Otávio de Oliveira | Publicado em 06/10/2025, às 07h43 - Atualizado às 08h34
A empresa, em sua forma mais elevada, não é a soma de interesses particulares dos sócios. É, muito mais do que isso, um organismo vivo. Ele vive da confiança e respira através do cumprimento das responsabilidades com terceiros, incluindo a sociedade.
O administrador, dentro dessa arquitetura, decide mediante exercício da complexa racionalidade que transita da frieza dos números à energia do espírito humano. Não se administra apenas recursos: administra-se, sobretudo, consequências.
Governar uma empresa é, primeiro, um ato de pensamento; depois, execução. Exige-se daquele que a dirige não somente o domínio sobre o negócio, mas, igualmente, a capacidade de compreender o que nele se oculta - o impulso, o mercado, a expectativa e o erro que permeiam cada decisão.

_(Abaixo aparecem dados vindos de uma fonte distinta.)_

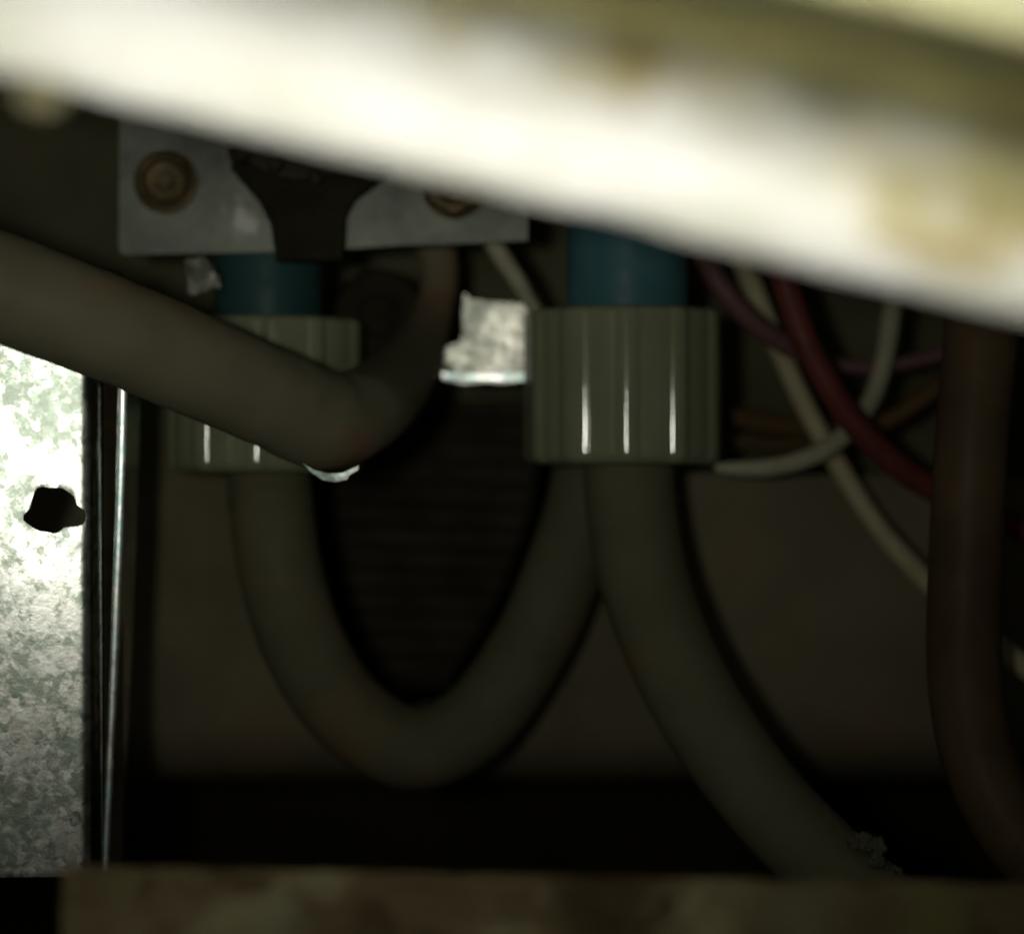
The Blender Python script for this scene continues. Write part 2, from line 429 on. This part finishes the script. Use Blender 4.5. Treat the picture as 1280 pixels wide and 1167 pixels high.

Os contratos sociais definem limites à atuação do administrador, mas é no caráter que se encontra e se determina o rumo da empresa. Por isso, o verdadeiro administrador é aquele que compreende a diferença entre refletir-para-agir; e, não, simplesmente operar.
O Direito, ao definir os deveres de diligência, lealdade e informação, só toca a superfície do problema. A escorreita administração não nasce das imposições de regras, mas da lucidez moral e intelectual do administrador.
Administrar é exercer a fé na continuidade do negócio. Ao exercê-la, impõe-se coragem de resistir à tentação do pragmatismo cego que transforma, em segundos, a eficiência em ineficiência. A ineficiência em demissões e essas em provável declínio acelerado da empresa. A boa administração, portanto, não é a mais célere; é a mais refletida. A lentidão que pondera é preferível à pressa que destrói.
O risco é a condição da liberdade empresarial; já o risco inconsequente é a sua negação. Administrar é equilibrar-se entre a prudência e a audácia – são dois extremos que só a inteligência do real pode conciliar. A omissão, sob o disfarce da cautela, é forma de covardia; já a precipitação, sob o pretexto de iniciativa, é desatino. A virtude administrativa está na serenidade ao enxergar os números e na consciência de que toda decisão carrega um traço de irreversibilidade.
Por outro lado, a governança corporativa, quando bem compreendida, não é uma técnica de controle. Trata-se de uma verdadeira pedagogia da responsabilidade: obriga os centros de poder a se justificar; impõe luz onde o instinto buscaria sombra. Em última instância, é o modo institucional de civilizar o impulso humano. Sem governança, o instinto de exercer o poder pode, potencialmente, se transformar em arbitrariedade.
A empresa moderna exige administradores que saibam pensar. Não o pensamento abstrato. O pensamento concreto. Aquele que, antes de decidir, distingue o que é possível do que é ético, e o que é ético do que é apenas conveniente. O destino das instituições depende, cada vez mais, dessa consciência.
Não basta gerar riqueza. Não basta conquistar resultados; é necessário sustentá-los. A empresa sobrevive quando o seu administrador compreende que prosperidade sem integridade é apenas sucesso aparente. O sucesso aparente é a forma mais refinada de ruína.
O administrador, portanto, também é o guardião dos valores e do espírito da empresa. A ele cabe perpetuá-los, protegendo-a da amnésia moral que o mercado frequentemente impõe. E, talvez, essa seja a mais alta de suas funções: impedir que a racionalidade do lucro destrua o fundamento humano, porque nenhuma prosperidade resiste ao vazio ético.